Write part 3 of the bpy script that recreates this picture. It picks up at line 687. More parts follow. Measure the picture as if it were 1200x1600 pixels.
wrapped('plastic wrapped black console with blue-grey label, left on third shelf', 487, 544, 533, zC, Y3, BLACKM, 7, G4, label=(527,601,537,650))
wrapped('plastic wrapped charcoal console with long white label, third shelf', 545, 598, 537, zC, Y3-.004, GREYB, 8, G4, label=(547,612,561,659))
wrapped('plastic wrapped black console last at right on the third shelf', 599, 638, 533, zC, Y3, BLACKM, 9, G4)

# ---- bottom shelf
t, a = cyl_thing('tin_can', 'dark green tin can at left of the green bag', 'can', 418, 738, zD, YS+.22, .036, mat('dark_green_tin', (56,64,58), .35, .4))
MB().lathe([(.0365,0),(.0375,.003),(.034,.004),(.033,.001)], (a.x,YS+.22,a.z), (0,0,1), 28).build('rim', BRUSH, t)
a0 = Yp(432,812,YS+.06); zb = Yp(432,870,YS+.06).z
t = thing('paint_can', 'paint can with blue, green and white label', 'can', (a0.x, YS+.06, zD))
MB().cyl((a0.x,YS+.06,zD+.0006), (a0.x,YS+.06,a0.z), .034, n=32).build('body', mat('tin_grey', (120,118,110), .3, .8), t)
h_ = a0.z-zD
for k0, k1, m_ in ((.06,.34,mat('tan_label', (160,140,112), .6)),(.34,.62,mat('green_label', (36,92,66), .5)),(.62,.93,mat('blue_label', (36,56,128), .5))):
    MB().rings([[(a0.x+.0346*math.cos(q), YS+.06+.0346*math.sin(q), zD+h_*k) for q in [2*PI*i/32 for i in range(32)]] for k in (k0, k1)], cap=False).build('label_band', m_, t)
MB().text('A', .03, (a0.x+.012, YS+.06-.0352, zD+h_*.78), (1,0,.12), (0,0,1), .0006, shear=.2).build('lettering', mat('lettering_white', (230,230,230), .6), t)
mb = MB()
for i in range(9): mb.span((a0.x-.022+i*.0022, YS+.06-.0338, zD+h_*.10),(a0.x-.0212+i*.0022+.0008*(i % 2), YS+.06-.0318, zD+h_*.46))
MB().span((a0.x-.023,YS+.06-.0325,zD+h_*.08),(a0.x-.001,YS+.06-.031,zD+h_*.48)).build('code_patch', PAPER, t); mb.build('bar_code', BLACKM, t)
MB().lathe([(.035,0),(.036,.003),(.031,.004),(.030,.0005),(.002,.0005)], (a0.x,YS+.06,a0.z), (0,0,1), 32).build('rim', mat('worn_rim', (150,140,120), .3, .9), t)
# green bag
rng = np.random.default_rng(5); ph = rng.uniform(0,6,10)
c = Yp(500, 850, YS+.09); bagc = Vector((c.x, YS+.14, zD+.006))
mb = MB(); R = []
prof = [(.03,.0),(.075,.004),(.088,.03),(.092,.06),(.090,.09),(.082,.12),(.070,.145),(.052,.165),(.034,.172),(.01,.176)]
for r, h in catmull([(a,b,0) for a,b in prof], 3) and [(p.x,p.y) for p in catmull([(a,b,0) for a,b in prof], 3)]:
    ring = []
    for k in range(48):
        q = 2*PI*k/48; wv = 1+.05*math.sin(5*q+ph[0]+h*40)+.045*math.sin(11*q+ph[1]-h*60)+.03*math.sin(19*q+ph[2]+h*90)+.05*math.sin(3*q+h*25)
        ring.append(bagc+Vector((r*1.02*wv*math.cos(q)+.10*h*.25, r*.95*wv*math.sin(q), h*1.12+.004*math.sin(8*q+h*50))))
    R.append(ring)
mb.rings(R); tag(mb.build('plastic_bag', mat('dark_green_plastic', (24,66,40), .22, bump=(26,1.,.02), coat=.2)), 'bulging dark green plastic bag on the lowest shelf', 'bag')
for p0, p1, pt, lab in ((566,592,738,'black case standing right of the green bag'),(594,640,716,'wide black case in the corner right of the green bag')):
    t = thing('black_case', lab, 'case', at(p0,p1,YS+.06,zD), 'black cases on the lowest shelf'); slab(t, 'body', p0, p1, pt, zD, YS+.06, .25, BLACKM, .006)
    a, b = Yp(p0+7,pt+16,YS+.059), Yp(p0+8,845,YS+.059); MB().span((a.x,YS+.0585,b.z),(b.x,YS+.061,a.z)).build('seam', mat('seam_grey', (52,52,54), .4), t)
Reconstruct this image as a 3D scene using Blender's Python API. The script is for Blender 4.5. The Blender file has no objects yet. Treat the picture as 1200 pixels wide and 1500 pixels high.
=-=-=-=-=
Write out exactly, please, the lines beginning at the start of the material and ending with the line that holds "wrapped('plastic wrapped black console last", both included.

Answer in full:
Write part 3 of the bpy script that recreates this picture. It picks up at line 687. More parts follow. Measure the picture as if it were 1200x1600 pixels.
wrapped('plastic wrapped black console with blue-grey label, left on third shelf', 487, 544, 533, zC, Y3, BLACKM, 7, G4, label=(527,601,537,650))
wrapped('plastic wrapped charcoal console with long white label, third shelf', 545, 598, 537, zC, Y3-.004, GREYB, 8, G4, label=(547,612,561,659))
wrapped('plastic wrapped black console last at right on the third shelf', 599, 638, 533, zC, Y3, BLACKM, 9, G4)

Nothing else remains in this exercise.